--- Begin DATA PROVIDED ---

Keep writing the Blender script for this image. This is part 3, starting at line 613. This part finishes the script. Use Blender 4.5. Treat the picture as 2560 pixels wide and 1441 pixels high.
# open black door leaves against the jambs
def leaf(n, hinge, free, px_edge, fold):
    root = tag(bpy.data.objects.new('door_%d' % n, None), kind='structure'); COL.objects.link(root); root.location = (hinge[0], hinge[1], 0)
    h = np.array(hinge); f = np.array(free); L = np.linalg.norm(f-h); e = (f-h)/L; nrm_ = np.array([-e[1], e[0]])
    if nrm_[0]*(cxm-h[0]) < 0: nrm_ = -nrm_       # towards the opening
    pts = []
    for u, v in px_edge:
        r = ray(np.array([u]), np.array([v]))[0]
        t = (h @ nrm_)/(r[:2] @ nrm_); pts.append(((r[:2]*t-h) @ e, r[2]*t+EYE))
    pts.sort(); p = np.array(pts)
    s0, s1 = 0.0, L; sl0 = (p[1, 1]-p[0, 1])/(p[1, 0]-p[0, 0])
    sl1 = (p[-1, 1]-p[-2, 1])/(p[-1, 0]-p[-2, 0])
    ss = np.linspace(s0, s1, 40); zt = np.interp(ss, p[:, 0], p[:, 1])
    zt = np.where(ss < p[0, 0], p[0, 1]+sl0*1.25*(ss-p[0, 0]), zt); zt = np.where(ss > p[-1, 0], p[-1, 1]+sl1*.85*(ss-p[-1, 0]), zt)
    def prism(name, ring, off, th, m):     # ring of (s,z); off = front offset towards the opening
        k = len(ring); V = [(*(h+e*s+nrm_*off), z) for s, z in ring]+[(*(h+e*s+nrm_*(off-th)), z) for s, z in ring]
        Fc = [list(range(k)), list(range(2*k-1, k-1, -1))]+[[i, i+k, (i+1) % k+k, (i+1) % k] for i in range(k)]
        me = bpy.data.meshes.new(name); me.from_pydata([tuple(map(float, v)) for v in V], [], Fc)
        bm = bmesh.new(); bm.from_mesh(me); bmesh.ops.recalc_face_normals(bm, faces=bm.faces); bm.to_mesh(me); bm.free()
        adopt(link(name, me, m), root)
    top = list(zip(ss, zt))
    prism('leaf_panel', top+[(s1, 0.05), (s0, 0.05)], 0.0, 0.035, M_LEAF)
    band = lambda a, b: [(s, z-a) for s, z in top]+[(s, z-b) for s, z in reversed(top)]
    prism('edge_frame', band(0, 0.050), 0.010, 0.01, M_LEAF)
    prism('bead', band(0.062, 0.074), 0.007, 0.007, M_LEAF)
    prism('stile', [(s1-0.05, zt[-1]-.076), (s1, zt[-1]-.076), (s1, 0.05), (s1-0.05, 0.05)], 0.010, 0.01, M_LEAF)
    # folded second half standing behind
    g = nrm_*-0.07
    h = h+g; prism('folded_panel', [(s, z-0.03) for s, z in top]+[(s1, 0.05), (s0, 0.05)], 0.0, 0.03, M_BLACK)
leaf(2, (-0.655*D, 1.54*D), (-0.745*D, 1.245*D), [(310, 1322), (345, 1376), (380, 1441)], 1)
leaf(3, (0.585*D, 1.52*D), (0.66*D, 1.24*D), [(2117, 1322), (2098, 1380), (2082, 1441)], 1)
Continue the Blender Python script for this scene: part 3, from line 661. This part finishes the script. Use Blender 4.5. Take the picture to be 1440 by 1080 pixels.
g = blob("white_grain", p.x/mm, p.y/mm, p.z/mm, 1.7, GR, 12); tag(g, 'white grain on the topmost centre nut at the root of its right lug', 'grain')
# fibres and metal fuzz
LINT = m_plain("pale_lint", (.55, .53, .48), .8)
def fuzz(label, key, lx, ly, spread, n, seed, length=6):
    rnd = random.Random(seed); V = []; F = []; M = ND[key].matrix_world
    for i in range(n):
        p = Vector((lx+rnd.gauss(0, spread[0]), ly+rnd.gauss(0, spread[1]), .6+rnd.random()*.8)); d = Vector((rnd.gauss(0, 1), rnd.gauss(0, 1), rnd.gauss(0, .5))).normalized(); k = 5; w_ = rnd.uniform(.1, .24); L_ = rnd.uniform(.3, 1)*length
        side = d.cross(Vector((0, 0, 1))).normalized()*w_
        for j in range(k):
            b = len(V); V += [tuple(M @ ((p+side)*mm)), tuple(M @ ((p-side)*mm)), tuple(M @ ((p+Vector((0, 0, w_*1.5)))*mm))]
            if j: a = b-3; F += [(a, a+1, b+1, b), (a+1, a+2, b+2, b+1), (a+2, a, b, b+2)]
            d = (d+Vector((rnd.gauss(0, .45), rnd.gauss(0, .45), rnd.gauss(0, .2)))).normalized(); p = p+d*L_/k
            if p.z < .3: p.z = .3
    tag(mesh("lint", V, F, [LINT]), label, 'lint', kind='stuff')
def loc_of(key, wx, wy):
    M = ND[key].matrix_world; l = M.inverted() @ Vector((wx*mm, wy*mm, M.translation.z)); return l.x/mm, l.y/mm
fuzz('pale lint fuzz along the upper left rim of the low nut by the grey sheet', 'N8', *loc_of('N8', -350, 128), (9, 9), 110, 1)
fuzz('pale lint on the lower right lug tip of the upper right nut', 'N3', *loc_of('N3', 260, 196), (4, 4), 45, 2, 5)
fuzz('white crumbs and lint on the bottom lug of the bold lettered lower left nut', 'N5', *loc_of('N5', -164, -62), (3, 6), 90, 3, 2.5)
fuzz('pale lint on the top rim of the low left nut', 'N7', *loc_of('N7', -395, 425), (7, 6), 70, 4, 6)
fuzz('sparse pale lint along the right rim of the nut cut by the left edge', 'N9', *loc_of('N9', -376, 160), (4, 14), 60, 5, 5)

--- End DATA PROVIDED ---

STATED PROBLEM —
Make a list of all lines in the data that contain "This".

ANSWER FOR THE TASK —
Keep writing the Blender script for this image. This is part 3, starting at line 613. This part finishes the script. Use Blender 4.5. Treat the picture as 2560 pixels wide and 1441 pixels high.
Continue the Blender Python script for this scene: part 3, from line 661. This part finishes the script. Use Blender 4.5. Take the picture to be 1440 by 1080 pixels.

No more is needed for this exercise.